10. Next submission made by Sri C.B. Srinivasan is that in the event this, Court comes to the conclusion that the Appeal is not maintainable, the appellants shall be permitted to convert the appeal into Revision. Since, there is a specific provision made under Order 39 Rule 4, the submission of the learned Advocate to convert the Appeal into Civil Revision Petition cannot be accepted at all.

11. In fact this Court in GOPALA AHUJA v. SANMAN DISTRIBUTORS PRIVATE LIMITED rejected such contention in view of specific provision available under Order 39 Rule 4 C.P.C. In this case a Civil Revision Petition was filed in the same set of circumstances, this Court held that even Civil Revision Petition is not maintainable. Sri Srinivasan, learned Advocate has taken through the impugned order made by the trial Court and according to him, the trial Court appears to have used its inherent jurisdiction in passing ad interim order and therefore this fact should be taken into consideration. This submission of the learned Advocate also cannot be taken into consideration as very expression made in the order leads to several conclusions, but ultimate net result of the order is to be appreciated.

12. However, taking into consideration the hardship that will be caused to the appellants, if the order of the trial Court is allowed to continue, with some direction, this Appeal may be disposed of. Having come to such conclusion the following Order is made.

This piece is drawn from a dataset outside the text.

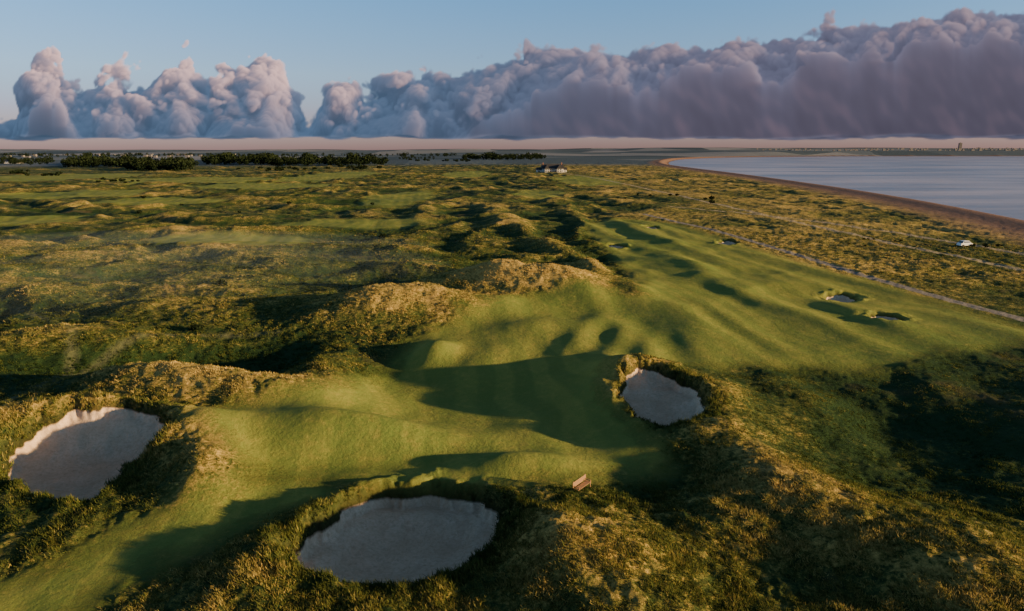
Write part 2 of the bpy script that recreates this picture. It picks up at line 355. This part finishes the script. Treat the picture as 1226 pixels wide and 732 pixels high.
attr(gmm,'tone',np.repeat(np.repeat(tone,NB)+rng.normal(0,.06,nt_*NB),3))
link(bpy.data.objects.new("rough_grass",gmm))
print("tufts",nt_,time.time()-T0)
# ------------------------------------------------------------------ trees
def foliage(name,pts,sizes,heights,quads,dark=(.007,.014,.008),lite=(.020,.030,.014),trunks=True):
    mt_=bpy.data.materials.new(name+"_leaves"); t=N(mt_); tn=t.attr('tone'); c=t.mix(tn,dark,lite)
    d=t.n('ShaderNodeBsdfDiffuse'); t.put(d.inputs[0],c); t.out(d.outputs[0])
    n=len(pts); P3=np.array(pts); sz=np.array(sizes); hh=np.array(heights)
    g0=height(P3[:,0].copy(),P3[:,1].copy())
    c=np.repeat(np.stack([P3[:,0],P3[:,1],g0],1),quads,0); s=np.repeat(sz,quads); h=np.repeat(hh,quads)
    d=rng.normal(size=(n*quads,3)); d/=np.linalg.norm(d,axis=1)[:,None]; rad=rng.uniform(.45,1.05,n*quads)**.7
    lump=1+.35*pn3(d[:,0]*2+np.repeat(rng.uniform(0,99,n),quads),d[:,1]*2,d[:,2]*2,3)
    pos=c+d*np.stack([s,s,h*.42],1)*(rad*lump)[:,None]; pos[:,2]+=h*.52
    a=rng.normal(size=(n*quads,3)); a/=np.linalg.norm(a,axis=1)[:,None]; b_=np.cross(a,rng.normal(size=(n*quads,3))); b_/=np.linalg.norm(b_,axis=1)[:,None]
    q=(s*rng.uniform(.14,.3,n*quads))[:,None]
    V=np.stack([pos-a*q,pos-b_*q*.8,pos+a*q,pos+b_*q*.8],1).reshape(-1,3)
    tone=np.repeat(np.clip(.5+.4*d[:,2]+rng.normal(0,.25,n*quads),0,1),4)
    Fq=np.arange(n*quads*4).reshape(-1,4)
    if trunks:
        ww=.28; o=len(V); TV=[];TF=[]
        for i in range(n):
            bb=np.array([P3[i,0],P3[i,1],g0[i]-.3])
            for k in range(4):
                an=k*math.pi/2; TV.append(bb+np.array([math.cos(an)*ww,math.sin(an)*ww,0])); TV.append(bb+np.array([math.cos(an)*ww*.4,math.sin(an)*ww*.4,hh[i]*.6]))
            for k in range(4):
                a0=o+i*8+k*2; a1=o+i*8+((k+1)%4)*2; TF.append([a0,a1,a1+1,a0+1])
        V=np.vstack([V,TV]); Fq=np.vstack([Fq,TF]); tone=np.concatenate([tone,np.full(len(TV),.1)])
    me=mesh_np(name,V,Fq,4,mt_); attr(me,'tone',tone); link(bpy.data.objects.new(name,me))
pts=[];sz=[];hs=[]
def belt(u0,u1,v0,v1,n,h0,h1):
    for _ in range(n):
        u=rng.uniform(u0,u1); v=v0+(v1-v0)*rng.random()
        x_,y_=P(u,v,0); pts.append((x_+rng.normal(0,6),y_)); h=rng.uniform(h0*.7,h1)*(1+.3*math.sin(u*.19)*math.sin(u*.07+1)); hs.append(h); sz.append(h*rng.uniform(.38,.55))
belt(78,165,194,201,190,12,19); belt(150,228,197,205,190,11,17); belt(0,60,192,198,70,9,14)
belt(247,330,191,198,170,14,21); belt(320,460,192,199,280,12,19); belt(558,650,188.5,192,140,16,22); belt(0,560,186,188.2,260,14,20); belt(480,520,189,192,20,9,13)
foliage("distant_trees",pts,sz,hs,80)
pts=[];sz=[];hs=[]
for (u,v,n,su,sv,h) in [(25,208,14,14,3,4),(60,210,8,10,2,3.5),(150,218,8,40,4,2.5),(350,204,20,60,3,4),(430,202,16,30,2,5),(760,232,5,40,8,1.6),(850,240,4,10,2,2),
                        (262,343,2,6,2,1.5),(240,395,3,8,3,1.0),(460,285,2,8,3,1.6),(520,193,20,60,1.5,6),(250,245,8,150,14,1.6),(1180,296,8,30,3,.8),(1050,290,8,60,8,.6)]:
    for _ in range(n):
        x_,y_=P(u+rng.normal(0,su*.5),v+rng.normal(0,sv*.5),0); pts.append((x_,y_)); hh_=h*rng.uniform(.6,1.2); hs.append(hh_); sz.append(hh_*rng.uniform(.6,1.0))
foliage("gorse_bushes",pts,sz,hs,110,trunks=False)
# ------------------------------------------------------------------ primitives
def boxv(x0,x1,y0,y1,z0,z1):
    V=[(x0,y0,z0),(x1,y0,z0),(x1,y1,z0),(x0,y1,z0),(x0,y0,z1),(x1,y0,z1),(x1,y1,z1),(x0,y1,z1)]
    return V,[(0,3,2,1),(4,5,6,7),(0,1,5,4),(1,2,6,5),(2,3,7,6),(3,0,4,7)]
def part(name,boxes,mat,parent,bevel=0,extra=None):
    V=[];F=[]
    for bx_ in boxes:
        v,f=boxv(*bx_); o=len(V); V+=v; F+=[tuple(i+o for i in q) for q in f]
    if extra:
        for v,f in extra: o=len(V); V+=v; F+=[tuple(i+o for i in q) for q in f]
    me=bpy.data.meshes.new(name); me.from_pydata(V,[],F); me.materials.append(mat)
    o=bpy.data.objects.new(name,me); link(o,parent)
    if bevel:
        b=o.modifiers.new("bevel",'BEVEL'); b.width=bevel; b.segments=2
    return o
def gz1(x,y): return float(height(np.array([x]),np.array([y]))[0])
def gza(xs,ys): return height(np.array(xs,float),np.array(ys,float))
def empty(name,x,y,z,rot):
    e=bpy.data.objects.new(name,None); link(e); e.location=(x,y,z); e.rotation_euler=(0,0,rot); return e
white=simple("white_render",(.52,.50,.47),.7,.06,.5); slate=simple("slate_roof",(.035,.035,.04),.6,.2,.8); glass=simple("dark_glass",(.02,.025,.03),.1,.1,1,.6)
wood=simple("bench_oak",(.36,.20,.10),.6,.25,9); brick=simple("red_brick",(.26,.12,.08),.8,.2,2); tyre=simple("tyre_rubber",(.02,.02,.02),.8); carp=simple("car_white_paint",(.8,.8,.8),.25,.03,1,.5)
grey=simple("weathered_wood",(.22,.19,.15),.8)
# clubhouse
cx,cy=P(662,205,1); ch=empty("clubhouse",cx,cy,gz1(cx,cy)-.5,math.radians(8))
def gable(x0,x1,y0,y1,z0,z1,along='x',ov=.5):
    if along=='x':
        ym=(y0+y1)/2; V=[(x0-ov,y0-ov,z0),(x1+ov,y0-ov,z0),(x1+ov,y1+ov,z0),(x0-ov,y1+ov,z0),(x0-ov,ym,z1),(x1+ov,ym,z1)]
        return V,[(0,1,5,4),(2,3,4,5),(0,4,3),(1,2,5),(0,3,2,1)]
    xm=(x0+x1)/2; V=[(x0-ov,y0-ov,z0),(x1+ov,y0-ov,z0),(x1+ov,y1+ov,z0),(x0-ov,y1+ov,z0),(xm,y0-ov,z1),(xm,y1+ov,z1)]
    return V,[(0,4,5,3),(1,2,5,4),(0,1,4),(2,3,5),(0,3,2,1)]
part("walls",[(-15,15,0,10,-3,4.6),(-12,-6,-4,0,-3,4.6),(5,12,-4,0,-3,4.6),(15,20,2,9,-3,3.0),(-22,-15,2,9,-3,3.0)],white,ch)
part("roof",[],slate,ch,extra=[gable(-15,15,0,10,4.6,11),gable(-12,-6,-4,5,4.62,10,'y'),gable(5,12,-4,5,4.62,10,'y'),gable(15.5,20,2,9,3.0,6.5),gable(-22,-15.5,2,9,3.0,6.5)])
part("chimney",[(-13.6,-12.4,4.4,5.8,9,13),(12.4,13.8,4.4,5.8,9,13)],brick,ch)
wb=[]
for k in (-4.5,-2,.5): wb+=[(k,k+1.5,-.05,.02,.6,2.1),(k,k+1.5,-.05,.02,3.0,4.2)]
for x0 in (-11.4,-8.4,5.6,9.2): wb+=[(x0,x0+2.0,-4.05,-3.98,.6,2.2),(x0,x0+2.0,-4.05,-3.98,3.0,4.2)]
wb+=[(13,14.4,-.05,.02,.9,2.2),(16.5,18.5,1.95,2.02,.8,2.1),(-20.5,-18,1.95,2.02,.8,2.1)]
part("windows",wb,glass,ch); part("door",[(3.0,4.2,-.06,.02,-.5,2.1)],brick,ch)
# bench
bxp,byp=P(697,590,.3); bn=empty("park_bench",bxp,byp,gz1(bxp,byp)+.02,math.radians(52))
part("seat",[(-1,1,-.25+i*.125,-.15+i*.125,.42,.455) for i in range(4)],wood,bn,.008)
part("backrest",[(-1,1,.28,.315,.52+i*.12,.60+i*.12) for i in range(4)],wood,bn,.008)
for i,xx in enumerate((-.9,.84)):
    part(f"leg_{i+1}",[(xx,xx+.06,-.26,-.20,0,.62),(xx,xx+.06,.316,.37,0,1.0),(xx,xx+.06,-.2,.316,.35,.415),(xx-.01,xx+.07,-.28,.314,.62,.655)],wood,bn,.006)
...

The Appeal is dismissed as not maintainable. This order shall be communicated to the trial Court by starting of the Court tomorrow.

The appellants shall appear before the trial Court and file their application to vacate the ad interim order passed on I.A.II.

The trial Court shall pass a final order on I.A.II within six days from the date of application is filed to vacate the interim order of mandatory injunction.